Quibdó, 31 August 2018

My dear friend,

I want to tell you lots of things, I always do, but there’s no way I’ll have time to tell you everything. These days I’m having a new sensation. Motete seems to be standing on its own two feet. I no longer feel as if I’m in training for something. I can sense fresh challenges ahead, and I’m not anxious about the same things. We have a new cash register and next week we’ll have new accounting software. We’re growing, no question. And my responsibilities are growing as well, and my time for other things I love is shrinking. Of course, everything taking up my time is completely fascinating to me.

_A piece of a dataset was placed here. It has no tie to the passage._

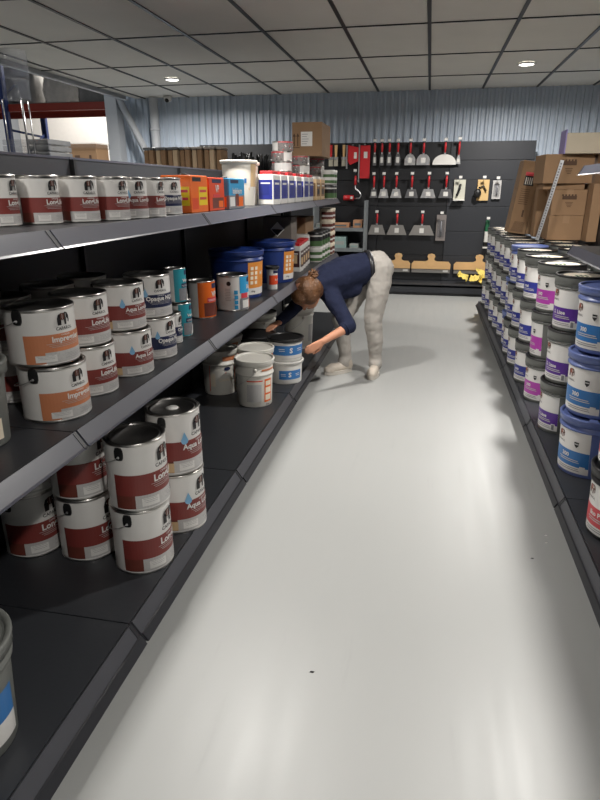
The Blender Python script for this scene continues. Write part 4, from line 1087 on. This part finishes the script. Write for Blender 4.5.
# joints
PEL = V(-.36, 4.66, .84); WAI = V(-.48, 4.62, .825); MID = V(-.60, 4.57, .79); CHE = V(-.725, 4.49, .735); NB = V(-.775, 4.40, .715)
HEAD = V(-.81, 4.27, .672)
LH = V(-.325, 4.60, .83); RH = V(-.40, 4.73, .82)
LK = V(-.362, 4.58, .445); LA = V(-.335, 4.64, .10)
RK = V(-.615, 4.63, .43); RA_ = V(-.575, 4.63, .10)
LS = V(-.655, 4.385, .64); LE = V(-.50, 4.21, .465); LW = V(-.665, 4.06, .385)
RS = V(-.86, 4.56, .66); RE = V(-.985, 4.50, .505); RW = V(-1.035, 4.30, .455)
# head frame
up = V(-.50, -.80, .28).normalized(); fw = V(-.40, -.05, -.90); fw = (fw-up*fw.dot(up)).normalized(); sd = up.cross(fw).normalized()
def H(u, f_, s): return HEAD+up*u+fw*f_+sd*s
def hand(wrist, dirv, palm_n, mirror=1, curl=.6):
    """palm and five unequal bent fingers"""
    d = dirv.normalized(); n = (palm_n-d*palm_n.dot(d)).normalized(); s = d.cross(n)*mirror
    ch = []
    for k in (-1.2, -.4, .4, 1.2): ch.append([(wrist+d*.01+s*k*.010, .014), (wrist+d*.085+s*k*.018, .0115)])
    Ls = (.062, .074, .068, .052)
    for k, L in zip((1.5, .5, -.5, -1.5), Ls):
        p = wrist+d*.085+s*k*.0165
        a1 = (d+n*.15*curl).normalized(); p1 = p+a1*L*.45; a2 = (d+n*curl).normalized(); p2 = p1+a2*L*.32; a3 = (d*.6+n*curl*1.3).normalized(); p3 = p2+a3*L*.26
        ch.append([(p, .0095), (p1, .0088), (p2, .008), (p3, .0068)])
    t0 = wrist+d*.02+s*.018; t1 = t0+(d*.6+s*.7+n*.3).normalized()*.04; t2 = t1+(d*.9+s*.25+n*.4).normalized()*.03; t3 = t2+(d+n*.3).normalized()*.022
    ch.append([(t0, .013), (t1, .0105), (t2, .009), (t3, .0075)])
    return ch
chains = [
    [(PEL, .10), (WAI, .085), (MID, .10), (CHE, .112), (NB, .062)],
    [(NB, .052), (HEAD-up*.06-fw*.01, .05)],
    [(H(.035, -.01, 0), .088)], [(H(.06, -.035, 0), .083)], [(H(-.02, .02, 0), .075)], [(H(-.055, .045, 0), (.052,)*3), (H(-.085, .062, 0), .030)],
    [(H(.0, .088, 0), .011), (H(-.025, .108, 0), .014)],                                        # nose
    [(H(-.056, .092, -.016), .008), (H(-.056, .097, 0), .0095), (H(-.056, .092, .016), .008)],  # lips
    [(H(-.01, -.005, .085), (.012, .02, .02))], [(H(-.01, -.005, -.085), (.012, .02, .02))],    # ears
    [(H(.018, .078, -.035), .018), (H(.018, .078, .035), .018)],                                # brow
    [(LS, .052), (LE, .038), (LW, .024)], [(RS, .052), (RE, .038), (RW, .024)],
    [(CHE, .09), (LS, .055)], [(CHE, .09), (RS, .055)],
    [(PEL, .095), (LH, .085)], [(PEL, .095), (RH, .085)],
    [(LH, .078), (LK, .052), (LA, .032)], [(RH, .078), (RK, .052), (RA_, .032)],
    [(LA, .030), (V(-.340, 4.60, .06), .022)], [(RA_, .030), (V(-.585, 4.61, .06), .022)]]
LHd = (V(-.755, 3.965, .335)-LW); RHd = (V(-1.075, 4.20, .435)-RW)
chains += hand(LW, LHd, V(-.8, .2, -.2), 1, .45)+hand(RW+V(0, 0, .0), RHd, V(0, 0, -1), -1, .25)
adopt(blob_mesh('body', chains, skin, .006, 4))
# eyes, lashes line, mouth
for s_ in (-1, 1):
    e = MB(); e.ball(tuple(H(.004, .083, s_*.032)), (.012,)*3, plastic_white, n=12); e.ball(tuple(H(.003, .092, s_*.032)), (.0055,)*3, ink, n=10); adopt(e.build('eye'))
# jumper
jc = [[(WAI+V(.03, 0, .0), (.115, .155, .118)), (V(-.52, 4.60, .80), (.13, .17, .135)), (V(-.60, 4.56, .775), (.13, .175, .145)), (V(-.70, 4.50, .74), (.125, .165, .13)), (V(-.755, 4.45, .72), (.09, .13, .10)), (NB+V(.0, .0, .0), (.066, .066, .066))],
      [(CHE, .11), (LS, .072)], [(CHE, .11), (RS, .072)],
      [(LS, .074), (LS.lerp(LE, .5), .062), (LE, .054), (LE.lerp(LW, .14), .050)],
      [(RS, .074), (RS.lerp(RE, .5), .060), (RE, .050), (RE.lerp(RW, .88), .040)],
      [(V(-.53, 4.52, .70), (.09, .06, .08)), (V(-.63, 4.48, .66), (.08, .06, .06))]]
adopt(blob_mesh('jumper', jc, navycloth, .0075, 8, disp=.006))
b = MB()
def ringtube(c, axis, r, rr, m, mb, n=24, squash=1.0):
    ax = axis.normalized(); x = ax.cross(V(0,0,1)).normalized(); y_ = ax.cross(x)
    mb.tube([c+x*cos(2*pi*k/n)*r+y_*sin(2*pi*k/n)*r*squash for k in range(n)], rr, m, n=8, closed=True)
ringtube(LE.lerp(LW, .16), LW-LE, .046, .006, navycloth, b)
adopt(b.build('cuff'))
# trousers
tc_ = [[(PEL, (.118, .135, .116)), (WAI+V(.02, .005, .0), (.10, .135, .108))],
      [(PEL, .112), (LH, .102)], [(PEL, .118), (RH, .108)],
      [(LH, .102), (V(-.335, 4.58, .66), .089), (LK, .073), (V(-.345, 4.60, .30), .064), (V(-.335, 4.635, .12), .052), (V(-.335, 4.625, .085), .054)],
      [(RH, .108), (V(-.505, 4.69, .64), .090), (RK, .072), (V(-.60, 4.64, .30), .062), (V(-.575, 4.64, .12), .050), (V(-.580, 4.625, .085), .053)]]
adopt(blob_mesh('trousers', tc_, trouser, .0075, 6, disp=.007))
b = MB(); ax = (WAI-PEL); c0 = PEL.lerp(WAI, .48)
n = 30; x_ = ax.normalized().cross(V(0,0,1)).normalized(); y_ = ax.normalized().cross(x_)
vs = []; fs = []
for k in range(n):
    q = 2*pi*k/n; rad = x_*cos(q)*.142+y_*sin(q)*.124
    for da, dr in ((-.016, 1.0), (.016, 1.0), (.016, 1.035), (-.016, 1.035)): vs.append(c0+ax.normalized()*da+rad*dr)
for k in range(n):
    j = (k+1) % n
    for e in range(4): fs.append((k*4+e, k*4+(e+1) % 4, j*4+(e+1) % 4, j*4+e))
b.add(vs, fs, beltmat, True); adopt(b.build('belt'))
# shoes
def shoe(heel, toe, ank):
    d = (toe-heel).normalized(); L = (toe-heel).length; s = V(-d.y, d.x, 0)
    up_ = [[(heel+d*.035+V(0,0,.050), .036), (heel+d*.10+V(0,0,.048), .038), (toe-d*.075+V(0,0,.046), .042), (toe-d*.035+V(0,0,.036), .034)], [(heel+d*.035+V(0,0,.055), .040), (heel+d*.05+V(0,0,.085), .044), (heel+d*.06+V(0,0,.10), .040)],
           [(toe-d*.06+s*.012+V(0,0,.034), .031)], [(toe-d*.06-s*.012+V(0,0,.034), .031)]]
    o = adopt(blob_mesh('shoe', up_, shoemat, .005, 3))
    for v in o.data.vertices: v.co.z = max(v.co.z, .016)
    so = MB(); pts = []
    for k in range(28):
        q = 2*pi*k/28; u = cos(q); w_ = sin(q)
        wid = .043+.007*max(0, u)
        pts.append(heel+d*(L/2+u*L/2)+s*(w_*wid*(1-.25*max(0, -u))))
    poly = [(p.x, p.y) for p in pts]
    so.prism(poly, 'z', 0.0005, .030, solemat); adopt(so.build('shoe_sole'))
    la = MB()
    for k in range(5):
        p = heel+d*(.105+.022*k); z = .094-.008*k
        la.tube([p+s*.026+V(0,0,z-.012), p+V(0,0,z), p-s*.026+V(0,0,z-.012)], .0032, plastic_white, n=6)
    adopt(la.build('shoelaces'))
shoe(V(-.325, 4.70, 0), V(-.352, 4.435, 0), LA)
shoe(V(-.525, 4.665, 0), V(-.725, 4.50, 0), RA_)
# hair with bun
hc = [[(H(.045, -.032, 0), .098)], [(H(.01, -.045, 0), .09)], [(H(-.035, -.045, 0), .07)], [(H(.075, .015, 0), .072)], [(H(.03, -.01, .04), .07)], [(H(.03, -.01, -.04), .07)]]
def strands(mb): pass
hair = adopt(blob_mesh('hair', hc, hairmat, .006, 4, disp=.002))
BUN = H(.035, -.145, 0)
b = MB()
random.seed(5)
for k in range(9):
    q0 = random.uniform(0, 6.28); tilt = V(random.uniform(-1, 1), random.uniform(-1, 1), random.uniform(-1, 1)).normalized()
    x1 = tilt.cross(V(0,0,1)).normalized(); y1 = tilt.cross(x1); r = random.uniform(.013, .024)
    b.tube([BUN+x1*cos(q0+i*.5)*r+y1*sin(q0+i*.5)*r+tilt*.003*i for i in range(13)], .0085, hairmat, n=6)
b.ball(tuple(BUN), .024, hairmat, n=12)
for k in range(7):
    dd = (-fw+V(random.uniform(-.7, .7), random.uniform(-.7, .7), random.uniform(-.3, .5))).normalized()
    b.tube([BUN, BUN+dd*.03, BUN+dd*.048+V(0, 0, .006)], [.005, .003, .001], hairmat, n=5)
adopt(b.build('hair_bun'))
# ------------------------------------------------------------------ camera and world
f = 600.0; a = Vector((130.0, -212.0, f)).normalized()
upv = a.cross(Vector((1, 0, 0))).normalized()
if upv.y > 0: upv = -upv
rt = Vector(upv).cross(a)
if rt.x < 0: rt = -rt
Mw = Matrix((rt, a, upv))     # rows: world axes in camera coordinates (x right, y down, z forward)
cx, cy, cz = Mw.col[0], Mw.col[1], Mw.col[2]
cam = bpy.data.cameras.new('camera'); cam.sensor_fit = 'VERTICAL'; cam.sensor_height = 36; cam.lens = 27.0; cam.clip_end = 60
co = bpy.data.objects.new('camera', cam); col.objects.link(co)
R3x = Matrix((( cx[0], -cy[0], -cz[0]), (cx[1], -cy[1], -cz[1]), (cx[2], -cy[2], -cz[2])))
co.matrix_world = Matrix.Translation((0, 0, 1.4)) @ R3x.to_4x4()
scene.camera = co
w = bpy.data.worlds.new('world'); scene.world = w; w.use_nodes = True
w.node_tree.nodes['Background'].inputs[0].default_value = (.8, .9, 1, 1); w.node_tree.nodes['Background'].inputs[1].default_value = .12
scene.view_settings.view_transform = 'Standard'; scene.view_settings.look = 'None'; scene.view_settings.gamma = 1; scene.view_settings.use_curve_mapping = False
scene.view_settings.exposure = 0.0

I’ve thrown myself wholeheartedly into this work. The lack of effusiveness I mentioned a while back has taken up almost permanent residence within me. Aside from very rare moments, I’ve become more and more like that calm, deep bay. I can’t deny the turbulence in the depths, but for the most part I’m fairly serene.

When it comes down to it, I don’t think I need to tell you everything. I’m fine. It’s all going well. What matters is not just making sure there’s still time for poetry, but living constantly within it.

The most beautiful part is that I’ve stopped feeling as if I can’t manage. I arrive in Medellín on October 24th, around midday. I’m free that evening. On Thursday and Friday I’ll be at the National Reading Promoters’ Conference. And I’m staying until the afternoon of Monday 29th. We could have breakfast that Monday, or on the Saturday.

Or we could have a drink on Wednesday evening. Let me know what’s easiest for you.